A Family Legacy of Unworthiness

Our parents hand down many things to us. Recipes. Inside jokes. Frugality. A penchant for spicy foods. A love for baseball. A strong moral system. Punctuality. Wit. You name it—when it comes to our best qualities and our little personal quirks, these things tend to be inherited from our parents and from those in our nuclear family system.

But, the same can also be said for our “worst” qualities. A quick temper. A sharp tongue. A tendency to hold grudges. An inability to accept affection. A fear of intimacy.

And, for many of us, a deep, deep core of unworthiness. What do I mean when I say unworthiness? It is not a word we use often in our society, yet I would venture to say that unworthiness is responsible for many of our social ills. Violence, theft, adultery, child abuse, you name it. No one commits these behaviors when they are seated in a place of love and acceptance. The same is true even for other self-destructive behaviors, like smoking, drug/alcohol abuse, over-eating, over-spending, etc.

But, sometimes, the legacy of unworthiness can be harder to see. It doesn’t always materialize as a person who drinks too much or as a person who commits violent crimes. Sometimes, it simply presents as a person who daily, minute-to-minute, denies themselves self-acceptance and sacred love. “Never good enough” would be the way I would describe this mindset, and it’s a mindset that most of us spend 90 percent of our lives in—if not more. This is true even for young children, because the legacy starts in our own homes, and it is handed to us by the people who care about us the most.

It is handed to us by parents who want to see A’s on the report cards so badly that they become enraged at a C. By parents who snap “Your hair is a mess” when they see their child walking out of school, instead of, “How as your day?” By parents who hiss “You’re so spoiled” when a child excitedly points out a toy at the store. By parents who ask “Why can’t you be more like your brother?” or “Why do you always have to be so needy?” or “Why are you crying like a little wuss?”

The thing about this behavior is that parents are doing this because they desperately want to help their children. To make them successful. To make them self-sufficient. To prepare them for the real world. To give them “tough love.”

But I wonder, is love ever tough? If it makes you feel worthless, hopeless, or inadequate, is it love? We would not say so if it was a romantic relationship, so why do we allow it, and even encourage it, in a parent-child relationship?

Brene Brown says, “Shame corrodes the very part of us that believes we are capable of change,” and I think these words are so, so true—especially when it comes to the youngest members of our society. If we grow up being shamed, ridiculed, and crossly criticized for our mistakes, we will not only become fearful, risk-averse people, but we will also believe that there is something wrong with our very being. That we don’t just make mistakes—that we are mistakes. That we are nothing more than the sum of our imperfections. That we aren’t deserving of love, success, and compassion.
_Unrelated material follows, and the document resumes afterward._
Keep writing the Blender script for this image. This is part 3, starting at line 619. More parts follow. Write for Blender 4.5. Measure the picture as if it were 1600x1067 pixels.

How can we undo these stories of unworthiness? How can we reclaim our birthright of love and forgiveness? The only way is to heal these old wounds. We must find the thorns within our heart that tell us we are unlovable. One good exercise for this is to write down some of your thoughts about yourself and the way the universe works, such as “I am hard to love” or “I will never be as successful as my brother” or “I am weak” or “I am damaged goods.” Try to think about where these thoughts come from and when you first had these beliefs about yourself. You might be surprised to find that these wounds are primal, that they stem from our earliest days as children.

Once you are able to find where the messages come from, you will be better unable to un-identify with these beliefs, such as “My mom used to tell me I wasn’t as pretty as my sister, but as an adult, I can look back and see that she was suffering from her own lack of self-worth. I give myself permission to heal from those wounds and accept a new belief: That I am beautiful, inside and out.”

Of course, healing from these thorny stories will not be simple. It is often the work of a lifetime. But, here’s the amazing thing: Our thorns can often end up being our secret superpower. For example, I once had a friend who suffered daily from painful memories of her abusive and unhappy childhood. She felt “stuck” in the past and would relive memories of her abuse on a frequent basis. Then, she got pregnant and had a daughter, Harper.

When I connected again with my friend months later, she told me, “I used to be so angry at the world. I felt cheated by my violent past and I would see happy families and just feel so lonely. But, now, thanks to Harper, I look back at my childhood as a gift. Every moment of abuse I suffered ended up serving a purpose in my life—because of what I went through and my vivid flashbacks, I am really able to remember what it feels like to be a child. How overwhelming and frightening it can be. How you so desperately need a loving, secure place to grow up. It helps me to stay calm even during Harper’s temper tantrums. Because of what I went through, I am an awesome mom. And—best of all, I appreciate my new, loving family so deeply. I never take our happy home for granted.”

So, I challenge you: Can you find the gift in your thorns today? Is there a way that your most primal pain serves a purpose in your life? Can you make the gravely necessary leap from unworthiness to deep self-acceptance? I believe you can. But will you? Only you can decide.